I confess to very seldom acting on impulse.  Perhaps as a box-to-box midfield dynamo for Maidstone Dolphins, with a good engine and an eye for a pass, I may have acted more on instinct than impulsiveness....and there is a difference, of course.  

Something else I seldom do is impulse buying - I suppose it comes from being a `needer` rather than a `wanter,` so when I think I need to invest in something new I can spend ages researching stuff, reading reviews, inspecting the options.  For some months now I`ve quite fancied the idea of upgrading my camera and I`ve bought the magazines, been round the shops, read all the reviews and, so far, haven`t made up my mind as to which one to go for.   By which time, of course, new models have appeared on the market, technology has moved on and so I`m still using the camera I always have as bewilderment and uncertainty have taken their toll.

But just in the last few days, I have surprised myself.  After months of wet, dark, miserable, depressing winter, I felt the need for a change scenery and after a swift consultation with Mrs. Snopper and Barney our Retriever (who still doesn`t retrieve) I got on the phone and booked the only week left until October in the haven of reason and tranquillity that is the Roseland on the south coast of Cornwall.   

The pace of life down there can be summed up by the booking procedure with the holiday cottage company:-  

"Well, with the dog as well, that comes to £301, sir."

"Hang on a minute, I`ll get my debit card," I said.

"Sorry, sir, we don`t do cards.  If you can put a cheque in the post that will be fine."

.....and so, Royal Mail permitting, we`ll be off back to Rosevine again in a week or two and despite having been there time and again, I find it hard to keep my excitement in check.

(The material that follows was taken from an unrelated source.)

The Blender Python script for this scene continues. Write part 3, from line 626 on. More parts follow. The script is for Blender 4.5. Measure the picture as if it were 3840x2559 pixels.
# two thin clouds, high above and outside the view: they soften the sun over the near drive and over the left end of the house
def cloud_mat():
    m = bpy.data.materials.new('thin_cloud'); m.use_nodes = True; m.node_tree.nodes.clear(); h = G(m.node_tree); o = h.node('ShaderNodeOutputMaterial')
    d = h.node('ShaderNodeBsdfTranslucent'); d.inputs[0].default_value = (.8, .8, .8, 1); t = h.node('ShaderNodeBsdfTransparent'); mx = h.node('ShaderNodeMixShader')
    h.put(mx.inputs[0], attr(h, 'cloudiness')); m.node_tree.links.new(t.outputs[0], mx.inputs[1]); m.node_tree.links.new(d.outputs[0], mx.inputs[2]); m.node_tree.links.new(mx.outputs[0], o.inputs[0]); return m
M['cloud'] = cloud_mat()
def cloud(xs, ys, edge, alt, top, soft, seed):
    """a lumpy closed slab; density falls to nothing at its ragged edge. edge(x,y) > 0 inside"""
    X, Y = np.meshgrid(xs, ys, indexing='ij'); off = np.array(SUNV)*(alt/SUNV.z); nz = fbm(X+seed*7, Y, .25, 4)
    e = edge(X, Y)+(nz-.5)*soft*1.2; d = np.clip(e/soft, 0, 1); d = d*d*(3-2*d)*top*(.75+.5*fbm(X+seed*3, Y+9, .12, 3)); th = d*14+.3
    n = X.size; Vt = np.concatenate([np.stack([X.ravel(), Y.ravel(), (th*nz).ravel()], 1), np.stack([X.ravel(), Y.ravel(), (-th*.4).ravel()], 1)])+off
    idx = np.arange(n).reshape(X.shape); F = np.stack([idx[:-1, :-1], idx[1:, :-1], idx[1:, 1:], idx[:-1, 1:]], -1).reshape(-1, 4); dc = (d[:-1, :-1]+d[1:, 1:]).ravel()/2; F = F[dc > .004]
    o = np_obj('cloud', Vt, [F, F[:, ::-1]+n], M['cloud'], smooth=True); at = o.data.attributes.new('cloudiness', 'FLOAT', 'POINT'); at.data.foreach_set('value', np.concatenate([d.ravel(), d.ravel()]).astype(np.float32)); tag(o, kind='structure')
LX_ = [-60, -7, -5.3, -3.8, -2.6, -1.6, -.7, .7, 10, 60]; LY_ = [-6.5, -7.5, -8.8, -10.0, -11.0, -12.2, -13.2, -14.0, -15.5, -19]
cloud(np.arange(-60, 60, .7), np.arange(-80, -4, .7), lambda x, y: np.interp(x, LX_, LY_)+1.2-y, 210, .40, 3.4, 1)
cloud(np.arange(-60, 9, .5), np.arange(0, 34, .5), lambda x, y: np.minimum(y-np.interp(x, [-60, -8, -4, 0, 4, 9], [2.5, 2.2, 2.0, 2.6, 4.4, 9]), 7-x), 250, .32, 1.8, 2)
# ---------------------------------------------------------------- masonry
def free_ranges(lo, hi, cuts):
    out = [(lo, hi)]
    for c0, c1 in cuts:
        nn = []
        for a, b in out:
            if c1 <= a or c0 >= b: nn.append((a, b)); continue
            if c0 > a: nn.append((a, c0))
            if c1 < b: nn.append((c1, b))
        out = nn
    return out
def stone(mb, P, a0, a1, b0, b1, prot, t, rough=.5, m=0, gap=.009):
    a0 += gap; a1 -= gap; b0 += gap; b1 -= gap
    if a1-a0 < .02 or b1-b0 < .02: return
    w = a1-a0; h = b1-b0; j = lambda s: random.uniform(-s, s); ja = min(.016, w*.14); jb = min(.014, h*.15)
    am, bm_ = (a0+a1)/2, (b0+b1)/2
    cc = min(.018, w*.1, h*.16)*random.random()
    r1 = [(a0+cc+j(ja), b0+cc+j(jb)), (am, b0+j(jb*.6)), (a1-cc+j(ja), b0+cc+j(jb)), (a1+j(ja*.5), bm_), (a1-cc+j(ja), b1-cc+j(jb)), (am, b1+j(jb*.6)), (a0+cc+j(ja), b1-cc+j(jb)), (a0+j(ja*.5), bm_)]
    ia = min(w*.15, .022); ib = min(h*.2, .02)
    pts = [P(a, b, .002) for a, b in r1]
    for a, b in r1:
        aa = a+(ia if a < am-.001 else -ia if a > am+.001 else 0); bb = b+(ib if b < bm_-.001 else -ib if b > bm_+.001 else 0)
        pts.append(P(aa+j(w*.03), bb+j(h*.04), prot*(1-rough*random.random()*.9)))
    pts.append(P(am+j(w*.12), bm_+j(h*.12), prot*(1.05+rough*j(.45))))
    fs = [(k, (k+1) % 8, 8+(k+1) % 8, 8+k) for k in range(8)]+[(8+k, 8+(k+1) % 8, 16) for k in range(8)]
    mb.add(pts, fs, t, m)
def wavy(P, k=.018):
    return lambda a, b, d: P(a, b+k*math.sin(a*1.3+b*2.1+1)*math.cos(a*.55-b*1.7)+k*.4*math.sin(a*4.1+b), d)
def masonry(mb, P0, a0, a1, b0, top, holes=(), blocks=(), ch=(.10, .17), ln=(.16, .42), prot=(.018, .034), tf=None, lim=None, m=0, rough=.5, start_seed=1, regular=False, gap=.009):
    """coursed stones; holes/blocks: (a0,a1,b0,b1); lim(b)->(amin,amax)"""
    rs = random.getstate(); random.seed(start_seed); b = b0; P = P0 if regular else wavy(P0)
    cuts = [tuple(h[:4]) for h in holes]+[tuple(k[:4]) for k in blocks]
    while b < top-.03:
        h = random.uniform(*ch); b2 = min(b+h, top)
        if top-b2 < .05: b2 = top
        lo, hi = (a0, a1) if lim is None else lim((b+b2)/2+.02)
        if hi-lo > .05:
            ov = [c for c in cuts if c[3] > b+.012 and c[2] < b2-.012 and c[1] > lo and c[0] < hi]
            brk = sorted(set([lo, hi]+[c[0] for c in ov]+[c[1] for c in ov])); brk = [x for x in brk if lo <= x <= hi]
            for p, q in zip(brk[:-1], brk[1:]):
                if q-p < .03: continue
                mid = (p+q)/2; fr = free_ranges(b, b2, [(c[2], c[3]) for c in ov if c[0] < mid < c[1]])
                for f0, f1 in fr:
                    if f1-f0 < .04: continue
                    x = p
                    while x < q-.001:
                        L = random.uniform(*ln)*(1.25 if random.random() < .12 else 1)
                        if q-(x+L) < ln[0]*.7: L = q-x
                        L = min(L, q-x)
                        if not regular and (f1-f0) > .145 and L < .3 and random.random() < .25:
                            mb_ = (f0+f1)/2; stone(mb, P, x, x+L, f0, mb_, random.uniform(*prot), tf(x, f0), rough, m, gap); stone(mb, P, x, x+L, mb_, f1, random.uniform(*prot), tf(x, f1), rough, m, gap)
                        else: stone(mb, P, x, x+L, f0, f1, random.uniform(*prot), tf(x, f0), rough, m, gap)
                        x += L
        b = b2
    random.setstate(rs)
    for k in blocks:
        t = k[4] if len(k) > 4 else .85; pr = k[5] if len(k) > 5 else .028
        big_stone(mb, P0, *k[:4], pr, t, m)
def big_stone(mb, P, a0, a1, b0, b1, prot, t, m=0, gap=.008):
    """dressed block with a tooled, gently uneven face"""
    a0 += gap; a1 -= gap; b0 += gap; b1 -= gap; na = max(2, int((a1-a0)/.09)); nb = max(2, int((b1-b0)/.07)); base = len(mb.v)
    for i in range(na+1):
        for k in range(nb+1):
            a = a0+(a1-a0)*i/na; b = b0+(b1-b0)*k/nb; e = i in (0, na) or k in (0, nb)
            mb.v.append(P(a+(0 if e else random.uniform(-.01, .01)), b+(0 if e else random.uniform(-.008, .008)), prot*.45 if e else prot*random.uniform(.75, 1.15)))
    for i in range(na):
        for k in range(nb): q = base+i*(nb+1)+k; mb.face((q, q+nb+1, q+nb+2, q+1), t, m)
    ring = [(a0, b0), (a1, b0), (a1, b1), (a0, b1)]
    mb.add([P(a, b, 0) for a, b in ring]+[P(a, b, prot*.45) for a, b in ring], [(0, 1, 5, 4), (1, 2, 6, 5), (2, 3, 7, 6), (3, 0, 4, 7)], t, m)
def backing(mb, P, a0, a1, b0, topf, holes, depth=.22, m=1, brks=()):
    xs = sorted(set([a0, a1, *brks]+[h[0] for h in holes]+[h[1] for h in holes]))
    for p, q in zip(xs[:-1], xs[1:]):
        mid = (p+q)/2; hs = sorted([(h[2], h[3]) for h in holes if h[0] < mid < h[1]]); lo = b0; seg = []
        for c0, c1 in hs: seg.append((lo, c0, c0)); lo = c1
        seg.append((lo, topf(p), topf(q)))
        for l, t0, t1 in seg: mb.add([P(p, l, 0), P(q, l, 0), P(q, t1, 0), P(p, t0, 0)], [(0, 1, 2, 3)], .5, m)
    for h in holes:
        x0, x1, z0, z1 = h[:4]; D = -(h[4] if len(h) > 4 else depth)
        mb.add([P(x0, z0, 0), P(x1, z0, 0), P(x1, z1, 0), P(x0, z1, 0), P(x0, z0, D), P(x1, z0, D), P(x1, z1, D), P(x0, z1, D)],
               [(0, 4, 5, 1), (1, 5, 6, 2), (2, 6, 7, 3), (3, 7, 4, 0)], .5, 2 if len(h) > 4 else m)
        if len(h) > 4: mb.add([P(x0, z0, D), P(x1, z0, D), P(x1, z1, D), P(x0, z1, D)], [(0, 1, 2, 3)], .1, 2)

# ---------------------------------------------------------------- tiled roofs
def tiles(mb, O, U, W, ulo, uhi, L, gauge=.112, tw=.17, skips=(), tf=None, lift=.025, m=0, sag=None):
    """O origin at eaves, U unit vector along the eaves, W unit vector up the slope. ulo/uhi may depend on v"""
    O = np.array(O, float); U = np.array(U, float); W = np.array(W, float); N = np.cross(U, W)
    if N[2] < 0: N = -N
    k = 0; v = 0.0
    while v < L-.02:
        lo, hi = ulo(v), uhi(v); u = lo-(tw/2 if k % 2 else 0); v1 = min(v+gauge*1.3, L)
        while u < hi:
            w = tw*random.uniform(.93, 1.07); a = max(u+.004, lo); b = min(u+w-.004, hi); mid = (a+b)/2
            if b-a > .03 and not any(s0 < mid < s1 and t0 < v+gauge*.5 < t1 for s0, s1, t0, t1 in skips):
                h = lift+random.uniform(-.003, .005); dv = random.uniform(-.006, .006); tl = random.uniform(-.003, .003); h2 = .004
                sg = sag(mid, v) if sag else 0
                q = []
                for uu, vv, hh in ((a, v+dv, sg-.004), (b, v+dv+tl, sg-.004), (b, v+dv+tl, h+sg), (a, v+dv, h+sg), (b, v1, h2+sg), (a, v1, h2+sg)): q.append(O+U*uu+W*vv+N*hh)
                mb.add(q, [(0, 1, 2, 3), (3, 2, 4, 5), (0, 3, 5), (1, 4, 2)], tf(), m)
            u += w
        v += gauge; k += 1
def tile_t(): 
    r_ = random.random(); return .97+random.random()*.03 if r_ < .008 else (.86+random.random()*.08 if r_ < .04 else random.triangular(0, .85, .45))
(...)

Now my first reaction to this episode was that it was pretty much out of character for me to do something so impetuously, so suddenly, without giving it too much thought.  I worried whether, just for once, I had actually made an impulse purchase;  but I think it may really have been an act of sheer desperation.   Not just to escape the noise of the south east, the noise of politics, of world events, of unsocial media and all the rest of what laughingly constitutes living in in this mad world, but really to reconnect with the sanity, the charm and wonder that I find in that quiet undemanding corner of the south-west.

So I guess I`ve settled for desperation....and kept impulsiveness for another day.